Professor Arokia Nathan holds the Chair of Photonic Systems and Displays in the Department of Engineering, Cambridge University. He received his PhD in Electrical Engineering from the University of Alberta. Following post-doctoral years at LSI Logic Corp., USA and ETH Zurich, Switzerland, he joined the University of Waterloo where he held the DALSA/NSERC Industrial Research Chair in sensor technology and subsequently the Canada Research Chair in nano-scale flexible circuits. He was a recipient of the 2001 NSERC E.W.R. Steacie Fellowship. In 2006, he moved to the UK to take up the Sumitomo Chair of Nanotechnology at the London Centre for Nanotechnology, University College London, where he received the Royal Society Wolfson Research Merit Award. He has held Visiting Professor appointments at the Physical Electronics Laboratory, ETH Zürich and the Engineering Department, Cambridge University, UK. He has published over 500 papers in the field of sensor technology and CAD, and thin film transistor electronics, and is a co-author of four books. He has over 60 patents filed/awarded and has founded/co-founded four spin-off companies. He serves on technical committees and editorial boards in various capacities. He is a Chartered Engineer (UK), Fellow of the Institution of Engineering and Technology (UK), Fellow of IEEE (USA), and an IEEE/EDS Distinguished Lecturer.

Abstract

The oxide semiconductor is gaining significant interest for newly emerging application areas because of their wide band gap, hence high transparency and low OFF current, compared with the ubiquitous silicon thin-film technology. The oxide can be processed at room temperature and at low fabrication cost, which makes it amenable for integration on a wide range of substrate materials including plastic and paper. While the oxide transistor continues to evolve, producing devices with higher mobility, steeper sub-threshold slope and lower threshold voltage, practical circuits are constrained by issues related to non-uniformity, electrically- and illumination-induced instability, and temperature dependence.
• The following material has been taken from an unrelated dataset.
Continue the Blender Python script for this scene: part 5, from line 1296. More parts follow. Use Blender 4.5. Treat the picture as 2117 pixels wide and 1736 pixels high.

This talk will discuss critical design considerations showing how device-circuit interactions should be handled and how compensation methods can be implemented to stabilize systems behavior. In particular, for wearable devices and IoT, the quest for low power becomes highly compelling. We will discuss thin-film transistor operation near the OFF state, driven by the pivotal requirement of low supply voltage and ultralow power.